EXERCISE: Copy the data precisely, character for character, and leave out every picture.

╭─ GIVEN MATERIAL

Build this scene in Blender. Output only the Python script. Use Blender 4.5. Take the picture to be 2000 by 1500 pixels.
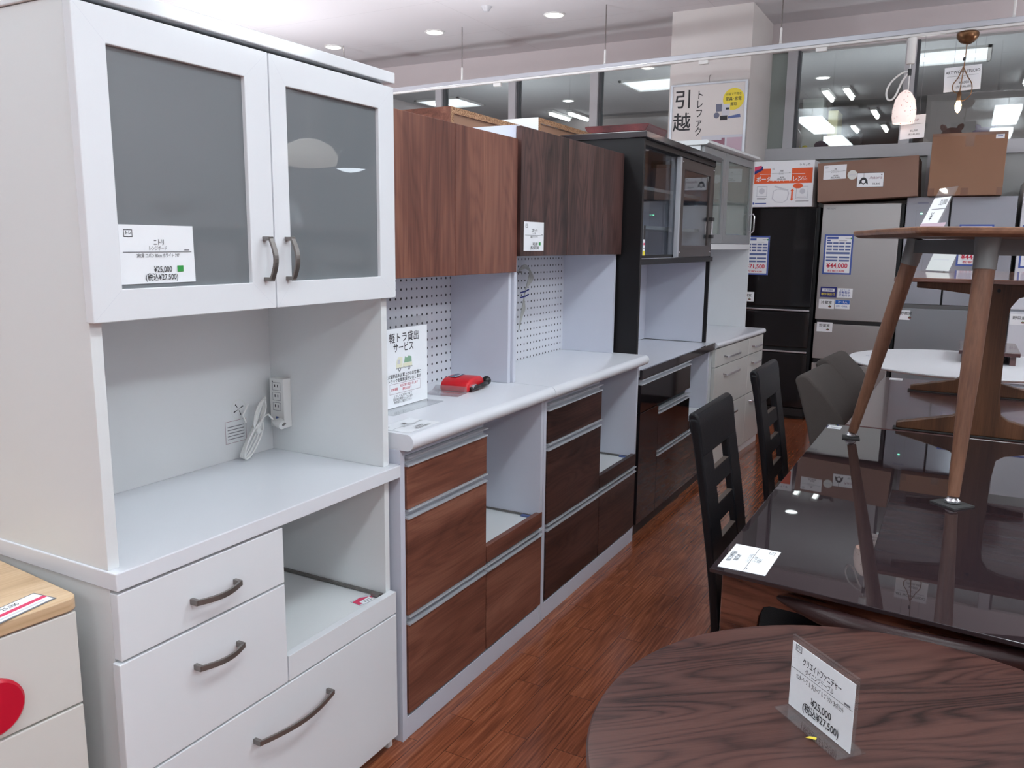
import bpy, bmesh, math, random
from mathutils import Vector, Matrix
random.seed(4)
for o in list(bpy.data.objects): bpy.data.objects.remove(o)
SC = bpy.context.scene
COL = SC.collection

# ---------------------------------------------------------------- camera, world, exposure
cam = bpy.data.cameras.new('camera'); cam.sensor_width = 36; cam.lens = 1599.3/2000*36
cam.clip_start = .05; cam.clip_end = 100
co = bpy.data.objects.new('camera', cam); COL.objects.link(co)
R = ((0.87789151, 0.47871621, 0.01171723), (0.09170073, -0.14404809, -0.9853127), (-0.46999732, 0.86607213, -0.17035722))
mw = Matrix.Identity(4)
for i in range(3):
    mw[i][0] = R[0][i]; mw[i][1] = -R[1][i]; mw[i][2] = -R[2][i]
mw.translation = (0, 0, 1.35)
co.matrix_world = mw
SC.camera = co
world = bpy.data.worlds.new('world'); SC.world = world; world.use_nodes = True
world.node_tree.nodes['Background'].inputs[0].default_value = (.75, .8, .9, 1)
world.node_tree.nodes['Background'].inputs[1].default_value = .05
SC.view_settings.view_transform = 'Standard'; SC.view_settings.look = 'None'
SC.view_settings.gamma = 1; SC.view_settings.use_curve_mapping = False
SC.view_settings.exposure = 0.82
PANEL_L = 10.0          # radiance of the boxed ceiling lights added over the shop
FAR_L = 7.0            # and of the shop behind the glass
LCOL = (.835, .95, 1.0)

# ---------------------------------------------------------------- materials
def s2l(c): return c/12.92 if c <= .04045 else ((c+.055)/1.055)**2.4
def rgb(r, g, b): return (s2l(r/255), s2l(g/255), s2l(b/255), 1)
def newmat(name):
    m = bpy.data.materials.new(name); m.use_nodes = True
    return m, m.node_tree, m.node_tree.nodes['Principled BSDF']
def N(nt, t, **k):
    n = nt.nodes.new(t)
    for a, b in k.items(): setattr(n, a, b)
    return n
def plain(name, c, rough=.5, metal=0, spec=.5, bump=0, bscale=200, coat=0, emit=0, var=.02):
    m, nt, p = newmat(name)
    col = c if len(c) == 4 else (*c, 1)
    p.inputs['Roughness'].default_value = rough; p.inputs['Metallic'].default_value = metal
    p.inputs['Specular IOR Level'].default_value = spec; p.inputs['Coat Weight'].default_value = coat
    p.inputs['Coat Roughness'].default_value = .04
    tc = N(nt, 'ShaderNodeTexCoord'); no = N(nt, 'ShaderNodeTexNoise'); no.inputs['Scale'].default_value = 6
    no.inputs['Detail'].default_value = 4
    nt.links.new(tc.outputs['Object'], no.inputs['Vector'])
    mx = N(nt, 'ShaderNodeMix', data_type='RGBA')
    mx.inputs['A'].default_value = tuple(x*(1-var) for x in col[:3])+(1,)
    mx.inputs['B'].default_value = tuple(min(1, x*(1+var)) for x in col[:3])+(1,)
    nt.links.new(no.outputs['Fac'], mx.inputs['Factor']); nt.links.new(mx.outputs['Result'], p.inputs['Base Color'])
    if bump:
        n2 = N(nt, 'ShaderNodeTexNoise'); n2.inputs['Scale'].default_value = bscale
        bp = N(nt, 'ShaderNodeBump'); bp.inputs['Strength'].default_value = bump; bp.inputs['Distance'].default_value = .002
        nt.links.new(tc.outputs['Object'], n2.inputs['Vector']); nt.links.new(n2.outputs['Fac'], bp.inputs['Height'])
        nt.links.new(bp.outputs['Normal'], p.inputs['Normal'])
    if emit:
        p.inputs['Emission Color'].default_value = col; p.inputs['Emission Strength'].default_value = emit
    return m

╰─

ANSWER TO THE EXERCISE:
Build this scene in Blender. Output only the Python script. Use Blender 4.5. Take the picture to be 2000 by 1500 pixels.
import bpy, bmesh, math, random
from mathutils import Vector, Matrix
random.seed(4)
for o in list(bpy.data.objects): bpy.data.objects.remove(o)
SC = bpy.context.scene
COL = SC.collection

# ---------------------------------------------------------------- camera, world, exposure
cam = bpy.data.cameras.new('camera'); cam.sensor_width = 36; cam.lens = 1599.3/2000*36
cam.clip_start = .05; cam.clip_end = 100
co = bpy.data.objects.new('camera', cam); COL.objects.link(co)
R = ((0.87789151, 0.47871621, 0.01171723), (0.09170073, -0.14404809, -0.9853127), (-0.46999732, 0.86607213, -0.17035722))
mw = Matrix.Identity(4)
for i in range(3):
    mw[i][0] = R[0][i]; mw[i][1] = -R[1][i]; mw[i][2] = -R[2][i]
mw.translation = (0, 0, 1.35)
co.matrix_world = mw
SC.camera = co
world = bpy.data.worlds.new('world'); SC.world = world; world.use_nodes = True
world.node_tree.nodes['Background'].inputs[0].default_value = (.75, .8, .9, 1)
world.node_tree.nodes['Background'].inputs[1].default_value = .05
SC.view_settings.view_transform = 'Standard'; SC.view_settings.look = 'None'
SC.view_settings.gamma = 1; SC.view_settings.use_curve_mapping = False
SC.view_settings.exposure = 0.82
PANEL_L = 10.0          # radiance of the boxed ceiling lights added over the shop
FAR_L = 7.0            # and of the shop behind the glass
LCOL = (.835, .95, 1.0)

# ---------------------------------------------------------------- materials
def s2l(c): return c/12.92 if c <= .04045 else ((c+.055)/1.055)**2.4
def rgb(r, g, b): return (s2l(r/255), s2l(g/255), s2l(b/255), 1)
def newmat(name):
    m = bpy.data.materials.new(name); m.use_nodes = True
    return m, m.node_tree, m.node_tree.nodes['Principled BSDF']
def N(nt, t, **k):
    n = nt.nodes.new(t)
    for a, b in k.items(): setattr(n, a, b)
    return n
def plain(name, c, rough=.5, metal=0, spec=.5, bump=0, bscale=200, coat=0, emit=0, var=.02):
    m, nt, p = newmat(name)
    col = c if len(c) == 4 else (*c, 1)
    p.inputs['Roughness'].default_value = rough; p.inputs['Metallic'].default_value = metal
    p.inputs['Specular IOR Level'].default_value = spec; p.inputs['Coat Weight'].default_value = coat
    p.inputs['Coat Roughness'].default_value = .04
    tc = N(nt, 'ShaderNodeTexCoord'); no = N(nt, 'ShaderNodeTexNoise'); no.inputs['Scale'].default_value = 6
    no.inputs['Detail'].default_value = 4
    nt.links.new(tc.outputs['Object'], no.inputs['Vector'])
    mx = N(nt, 'ShaderNodeMix', data_type='RGBA')
    mx.inputs['A'].default_value = tuple(x*(1-var) for x in col[:3])+(1,)
    mx.inputs['B'].default_value = tuple(min(1, x*(1+var)) for x in col[:3])+(1,)
    nt.links.new(no.outputs['Fac'], mx.inputs['Factor']); nt.links.new(mx.outputs['Result'], p.inputs['Base Color'])
    if bump:
        n2 = N(nt, 'ShaderNodeTexNoise'); n2.inputs['Scale'].default_value = bscale
        bp = N(nt, 'ShaderNodeBump'); bp.inputs['Strength'].default_value = bump; bp.inputs['Distance'].default_value = .002
        nt.links.new(tc.outputs['Object'], n2.inputs['Vector']); nt.links.new(n2.outputs['Fac'], bp.inputs['Height'])
        nt.links.new(bp.outputs['Normal'], p.inputs['Normal'])
    if emit:
        p.inputs['Emission Color'].default_value = col; p.inputs['Emission Strength'].default_value = emit
    return m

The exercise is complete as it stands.